_Goal_. Extract, exactly, the lines from the line containing "Write a Blender" to the line containing "return m, nt, nt.nodes['Principled BSDF']", with both lines included and any pictures left out.

_Stored rows_.
Start

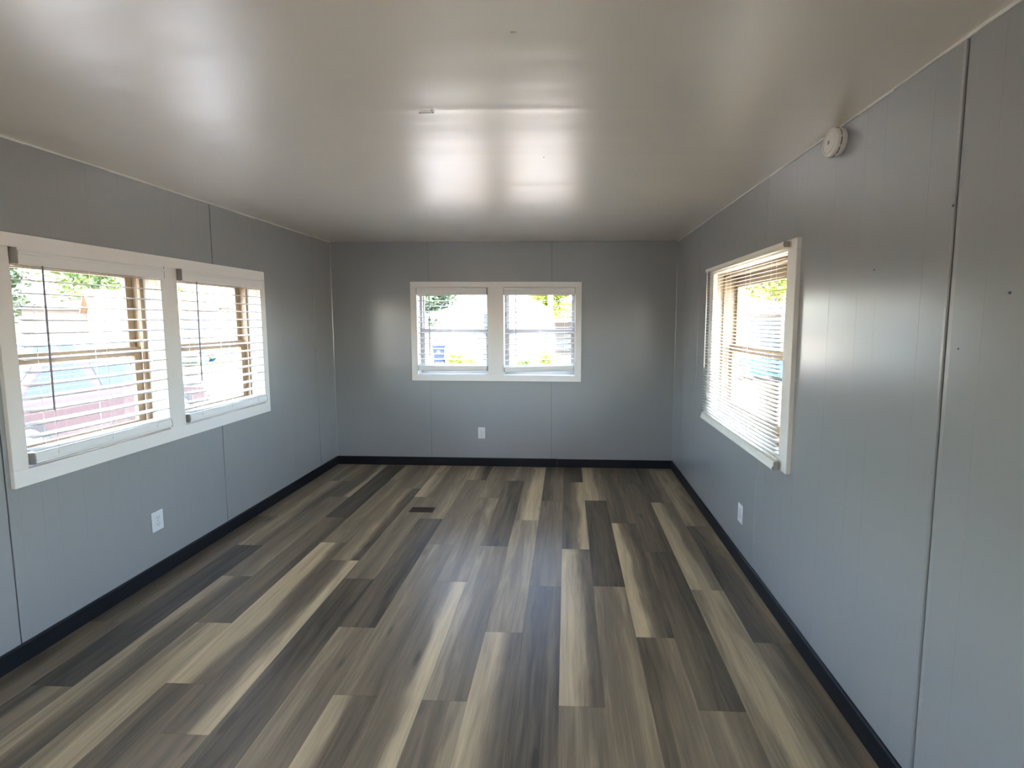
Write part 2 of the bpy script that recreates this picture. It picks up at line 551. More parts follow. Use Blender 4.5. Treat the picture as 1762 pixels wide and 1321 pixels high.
# ------------------------------------------------------------------ floor of planks
fl = structure(empty('floor'), 'vinyl plank floor in mixed dark brown, grey and tan strips')
part('subfloor', MB().box(-WT, W + WT, Y0 - WT, D + WT, -0.25, -0.006), 'subfloor', fl)
PW, PL = 0.1818, 1.22
PLANKS = {  # column: first joint (towards the end wall) then tones of each plank going towards the viewer
    0: ([4.50, 3.278, 2.058, 0.838], [(.5,.5,.5), (.42,.5,.55), (.15,.28,.38), (.22,.3,.35), (.3,.3,.3)]),
    1: ([4.05, 2.837, 1.667, 0.447], [(.3,.6,.5), (.62,.55,.22), (.10,.06,.05), (.12,.42,.5), (.3,.4,.4)]),
    2: ([3.677, 2.478, 1.258, 0.038], [(.28,.25,.7), (.42,.35,.52), (.68,.30,.22), (.6,.2,.5), (.3,.4,.4)]),
    3: ([4.50, 3.281, 2.074, 0.854], [(.4,.4,.4), (.10,.13,.06), (.35,.38,.18), (.55,.78,.72), (.4,.5,.4)]),
    4: ([4.10, 2.895, 1.702, 0.482], [(.62,.5,.35), (.45,.52,.42), (.85,.78,.30), (.28,.18,.30), (.4,.4,.4)]),
    5: ([3.89, 2.676, 1.478, 0.258], [(.4,.55,.5), (.45,.66,.12), (.22,.42,.85), (.38,.30,.5), (.4,.4,.4)]),
    6: ([3.703, 2.480, 1.260, 0.040], [(.8,.62,.36), (.45,.34,.46), (.13,.10,.18), (.10,.18,.14), (.4,.4,.4)]),
    7: ([4.50, 3.287, 2.069, 0.849], [(.5,.5,.5), (.40,.52,.58), (.24,.20,.10), (.58,.42,.46), (.4,.4,.4)]),
    8: ([4.127, 2.900, 1.671, 0.451], [(.68,.5,.12), (.42,.36,.5), (.52,.40,.34), (.78,.28,.24), (.4,.4,.4)]),
    9: ([3.708, 2.476, 1.256, 0.036], [(.56,.46,.36), (.46,.36,.58), (.38,.46,.9), (.5,.5,.65), (.4,.4,.4)]),
    10: ([4.123, 2.893, 1.660, 0.440], [(.5,.62,.36), (.30,.10,.14), (.62,.46,.40), (.42,.36,.58), (.4,.4,.4)]),
    11: ([4.50, 3.292, 2.063, 0.843], [(.5,.5,.5), (.45,.82,.85), (.60,.52,.60), (.8,.62,.25), (.4,.4,.4)]),
    12: ([3.67, 2.45, 1.23, 0.01], [(.14,.28,.36), (.30,.36,.42), (.20,.12,.24), (.18,.18,.12), (.4,.4,.4)]),
    13: ([4.113, 2.876, 1.655, 0.435], [(.16,.08,.04), (.18,.42,.78), (.9,.68,.28), (.5,.5,.44), (.4,.4,.4)]),
    14: ([3.69, 2.464, 1.244, 0.024], [(.78,.72,.45), (.16,.18,.08), (.5,.44,.56), (.46,.5,.35), (.4,.4,.4)]),
    15: ([4.49, 3.273, 2.056, 0.836], [(.4,.4,.4), (.28,.18,.30), (.9,.48,.18), (.25,.44,.52), (.4,.4,.4)]),
    16: ([4.08, 2.863, 1.656, 0.436], [(.25,.2,.25), (.28,.26,.18), (.30,.13,.10), (.46,.58,.42), (.4,.4,.4)]),
    17: ([3.67, 2.451, 1.231, 0.011], [(.18,.28,.52), (.75,.68,.40), (.58,.78,.70), (.45,.5,.5), (.4,.4,.4)]),
    18: ([4.47, 3.248, 2.041, 0.821], [(.5,.5,.5), (.62,.62,.52), (.15,.28,.55), (.50,.22,.42), (.4,.4,.4)]),
    19: ([4.0, 2.8, 1.6, 0.4], [(.5,.5,.5), (.4,.4,.4), (.4,.4,.4), (.4,.4,.4), (.4,.4,.4)]),
}
VENT = (1.152, 1.342, 3.396, 3.487)
_pm = {}
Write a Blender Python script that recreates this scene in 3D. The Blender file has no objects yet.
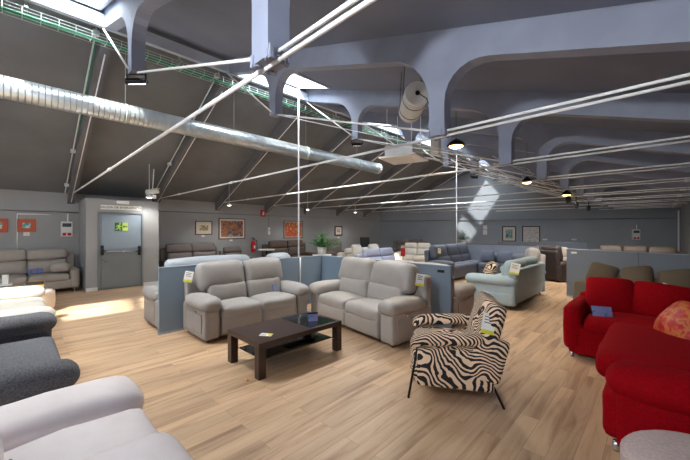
import bpy, bmesh, math, random
from mathutils import Vector, Matrix, noise
random.seed(7)
C = bpy.context.scene.collection
PI = math.pi
R = math.radians

# ------------------------------------------------------------------ materials
def srgb(r, g, b):
    f = lambda v: ((v/255+0.055)/1.055)**2.4 if v > 10 else v/255/12.92
    return (f(r), f(g), f(b), 1)

def newmat(name):
    m = bpy.data.materials.new(name); m.use_nodes = True
    nt = m.node_tree
    return m, nt, nt.nodes['Principled BSDF']

def mix_noise(nt, b, col, var, scale, coord='Object', stretch=(1, 1, 1), detail=4):
    tc = nt.nodes.new('ShaderNodeTexCoord'); mp = nt.nodes.new('ShaderNodeMapping')
    mp.inputs['Scale'].default_value = stretch
    nz = nt.nodes.new('ShaderNodeTexNoise'); nz.inputs['Scale'].default_value = scale; nz.inputs['Detail'].default_value = detail
    rp = nt.nodes.new('ShaderNodeValToRGB')
    rp.color_ramp.elements[0].position = .3; rp.color_ramp.elements[1].position = .7
    rp.color_ramp.elements[0].color = [c*(1-var) for c in col[:3]]+[1]
    rp.color_ramp.elements[1].color = [min(1, c*(1+var)) for c in col[:3]]+[1]
    nt.links.new(tc.outputs[coord], mp.inputs['Vector']); nt.links.new(mp.outputs[0], nz.inputs['Vector'])
    nt.links.new(nz.outputs['Fac'], rp.inputs[0]); nt.links.new(rp.outputs[0], b.inputs['Base Color'])
    return mp, nz, rp

def bump(nt, b, src, strength, dist=.01):
    bp = nt.nodes.new('ShaderNodeBump'); bp.inputs['Strength'].default_value = strength; bp.inputs['Distance'].default_value = dist
    nt.links.new(src, bp.inputs['Height']); nt.links.new(bp.outputs[0], b.inputs['Normal'])

def plain(name, col, rough=.6, metal=0, var=.06, scale=6, emit=None, es=1, bmp=0, bs=80):
    m, nt, b = newmat(name)
    mp, nz, rp = mix_noise(nt, b, col, var, scale)
    b.inputs['Roughness'].default_value = rough; b.inputs['Metallic'].default_value = metal
    if bmp:
        n2 = nt.nodes.new('ShaderNodeTexNoise'); n2.inputs['Scale'].default_value = bs
        nt.links.new(mp.outputs[0], n2.inputs['Vector']); bump(nt, b, n2.outputs['Fac'], bmp, .004)
    if emit:
        b.inputs['Emission Color'].default_value = emit; b.inputs['Emission Strength'].default_value = es
    return m

def fabric(name, col, rough=.9, var=.12, scale=120, bmp=.5):
    m, nt, b = newmat(name)
    mp, nz, rp = mix_noise(nt, b, col, var, scale, detail=2)
    b.inputs['Roughness'].default_value = rough
    b.inputs['Specular IOR Level'].default_value = .12
    bump(nt, b, nz.outputs['Fac'], bmp, .003)
    return m

def leather(name, col, rough=.55, var=.05):
    m, nt, b = newmat(name)
    mp, nz, rp = mix_noise(nt, b, col, var, 5)
    b.inputs['Roughness'].default_value = rough
    v = nt.nodes.new('ShaderNodeTexNoise'); v.inputs['Scale'].default_value = 14; v.inputs['Detail'].default_value = 6
    nt.links.new(mp.outputs[0], v.inputs['Vector']); bump(nt, b, v.outputs['Fac'], .25, .012)
    return m

def floor_mat():
    m, nt, b = newmat('oak_laminate')
    tc = nt.nodes.new('ShaderNodeTexCoord'); mp = nt.nodes.new('ShaderNodeMapping')
    mp.inputs['Rotation'].default_value = (0, 0, PI/2)
    br = nt.nodes.new('ShaderNodeTexBrick'); br.offset = .37; br.inputs['Scale'].default_value = 1
    br.inputs['Brick Width'].default_value = 1.3; br.inputs['Row Height'].default_value = .145
    br.inputs['Mortar Size'].default_value = .0016; br.inputs['Mortar Smooth'].default_value = .3
    br.inputs['Color1'].default_value = (0, 0, 0, 1); br.inputs['Color2'].default_value = (1, 1, 1, 1)
    br.inputs['Mortar'].default_value = (.2, .2, .2, 1)
    nt.links.new(tc.outputs['Object'], mp.inputs[0]); nt.links.new(mp.outputs[0], br.inputs['Vector'])
    # grain : shifted per plank
    sep = nt.nodes.new('ShaderNodeVectorMath'); sep.operation = 'MULTIPLY_ADD'
    sep.inputs[1].default_value = (7.3, 4.1, 0)
    mp2 = nt.nodes.new('ShaderNodeMapping'); mp2.inputs['Scale'].default_value = (9, .9, 1)
    nt.links.new(tc.outputs['Object'], mp2.inputs[0])
    nt.links.new(br.outputs['Color'], sep.inputs[0]); nt.links.new(mp2.outputs[0], sep.inputs[2])
    nz = nt.nodes.new('ShaderNodeTexNoise'); nz.inputs['Scale'].default_value = 1.1; nz.inputs['Detail'].default_value = 6
    nz.inputs['Distortion'].default_value = .6; nz.inputs['Roughness'].default_value = .6
    nt.links.new(sep.outputs[0], nz.inputs['Vector'])
    rp = nt.nodes.new('ShaderNodeValToRGB')
    e = rp.color_ramp.elements
    e[0].position = .3; e[0].color = srgb(158, 124, 94); e[1].position = .68; e[1].color = srgb(216, 184, 150)
    x = e.new(.47); x.color = srgb(200, 166, 132)
    nt.links.new(nz.outputs['Fac'], rp.inputs[0])
    mx = nt.nodes.new('ShaderNodeMixRGB'); mx.blend_type = 'MULTIPLY'; mx.inputs[0].default_value = 1
    r2 = nt.nodes.new('ShaderNodeValToRGB')
    r2.color_ramp.elements[0].color = (.80, .79, .79, 1); r2.color_ramp.elements[1].color = (1.0, 1.0, 1.0, 1)
    nt.links.new(br.outputs['Color'], r2.inputs[0])
    nt.links.new(rp.outputs[0], mx.inputs[1]); nt.links.new(r2.outputs[0], mx.inputs[2])
    m2 = nt.nodes.new('ShaderNodeMixRGB'); m2.inputs[2].default_value = srgb(105, 80, 60)
    ml = nt.nodes.new('ShaderNodeMath'); ml.operation = 'MULTIPLY'; ml.inputs[1].default_value = .6
    nt.links.new(br.outputs['Fac'], ml.inputs[0]); nt.links.new(ml.outputs[0], m2.inputs[0]); nt.links.new(mx.outputs[0], m2.inputs[1])
    nt.links.new(m2.outputs[0], b.inputs['Base Color'])
    b.inputs['Roughness'].default_value = .42
    bump(nt, b, nz.outputs['Fac'], .05, .003)
    return m

def zebra_mat(name='zebra_velvet', scale=9):
    m, nt, b = newmat(name)
    tc = nt.nodes.new('ShaderNodeTexCoord'); mp = nt.nodes.new('ShaderNodeMapping')
    mp.inputs['Rotation'].default_value = (.5, .9, .3)
    n = nt.nodes.new('ShaderNodeTexNoise'); n.inputs['Scale'].default_value = 2.6; n.inputs['Detail'].default_value = 1.5
    vm = nt.nodes.new('ShaderNodeVectorMath'); vm.operation = 'MULTIPLY_ADD'; vm.inputs[1].default_value = (.50, .50, .50)
    w = nt.nodes.new('ShaderNodeTexWave'); w.inputs['Scale'].default_value = scale; w.inputs['Distortion'].default_value = 2.2
    w.inputs['Detail'].default_value = 1.2; w.inputs['Detail Scale'].default_value = 1.2
    w.bands_direction = 'Z'
    rp = nt.nodes.new('ShaderNodeValToRGB'); rp.color_ramp.elements[0].position = .50; rp.color_ramp.elements[1].position = .56
    rp.color_ramp.elements[0].color = srgb(30, 22, 24); rp.color_ramp.elements[1].color = srgb(232, 204, 176)
    nt.links.new(tc.outputs['Object'], mp.inputs[0]); nt.links.new(mp.outputs[0], n.inputs['Vector'])
    nt.links.new(n.outputs['Color'], vm.inputs[0]); nt.links.new(mp.outputs[0], vm.inputs[2])
    nt.links.new(vm.outputs[0], w.inputs['Vector']); nt.links.new(w.outputs['Fac'], rp.inputs[0]); nt.links.new(rp.outputs[0], b.inputs['Base Color'])
    b.inputs['Roughness'].default_value = .8
    return m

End

_Full solution_.
Write a Blender Python script that recreates this scene in 3D. The Blender file has no objects yet.
import bpy, bmesh, math, random
from mathutils import Vector, Matrix, noise
random.seed(7)
C = bpy.context.scene.collection
PI = math.pi
R = math.radians

# ------------------------------------------------------------------ materials
def srgb(r, g, b):
    f = lambda v: ((v/255+0.055)/1.055)**2.4 if v > 10 else v/255/12.92
    return (f(r), f(g), f(b), 1)

def newmat(name):
    m = bpy.data.materials.new(name); m.use_nodes = True
    nt = m.node_tree
    return m, nt, nt.nodes['Principled BSDF']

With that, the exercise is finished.